Despite this traditional demarcation of responsibilities, I was not at first disposed to accept Nkrumah's often I knew that he had attained power in genuinely free elections, but I sensed that he was at least potentially a dictator and that his respect for academic freedom would be at best a doubtful quantity. Sensing my reluctance, Nkrumah invited my wife, Maire, and me to Accra to assess conditions on the ground at the university. After this exploratory journey I decided to take up the new post, but only for an initial term of three years.
During the first two years of my tenure (1962-63), relations between the University of Ghana and Kwame Nkrumah remained untroubled--at least outwardly. Quite early on Nkrumah had asked me to draft a speech for him on university matters, which he delivered on 24 February 1963. I included a critically important paragraph in the speech, that ran:
We know that the objectives of a university cannot be achieved without scrupulous respect for academic freedom, for without academic freedom there can be no university. Teachers must be free to teach their subjects without any other concern than to convey to their students the truth as faithfully as they know it. Scholars must be free to pursue the truth and to publish the results of their researches without fear, for true scholarship fears nothing.... We know that without respect for academic freedom, in this sense, there can be no higher education worthy of the name and, therefore, no intellectual progress, no flowering of the nation's mind. The genius of the people is stultified. We therefore cherish, and shall continue to cherish, academic freedom at our universities.

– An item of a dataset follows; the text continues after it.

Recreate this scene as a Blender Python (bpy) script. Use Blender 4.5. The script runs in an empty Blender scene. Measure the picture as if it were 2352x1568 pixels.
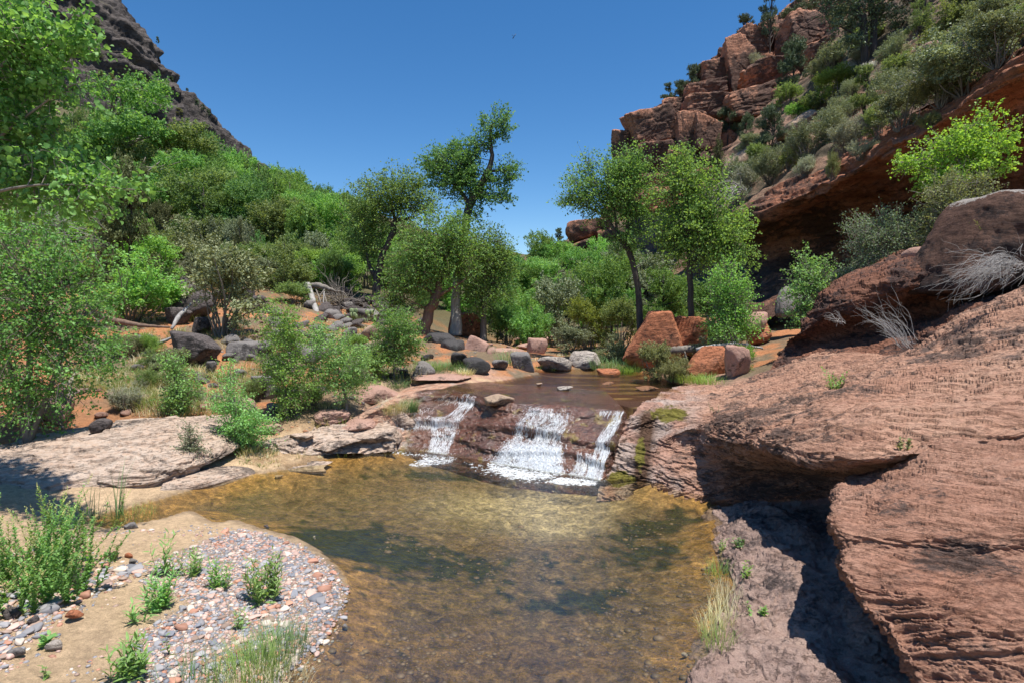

I was glad of the opportunity of getting the president committed--as far as recorded words could commit him--to cherishing academic freedom. I had a hunch that at some point in the future, when the university might come under pressure from Nkrumah's government, I might need to quote that passage. And, after the university did fall under quite heavy pressure from that quarter, I reached for that speech and did quote that passage. With tongue firmly in cheek, in an address to the university on 14 March 1964, I quoted what I called "the spirit of those noble words of our chancellor" and expressed the hope "that that spirit would prevail in all the practical relations between the university and the authorities." It did not exactly "prevail," but neither was it altogether extinguished. All that, however, was still to come.
On 2 January 1964, a soldier made an attempt on Nkrumah's life in Kulungugu, Northern Ghana, and killed one of his security officers. Following this incident, a state of emergency was declared. This crackdown coincided with preparations for a referendum proposing certain controversial changes to the constitution of Ghana, including a provision making Kwame Nkrumah president for life. The state of emergency, combined with the mobilization of opinion required for the plebescite, led to considerable excitement in the country and to the adoption in the government-controlled press of increasingly militant and, at times, vituperative language. The press attacked various persons and institutions whom it suspected of disloyalty, and the latter category included the University of Ghana.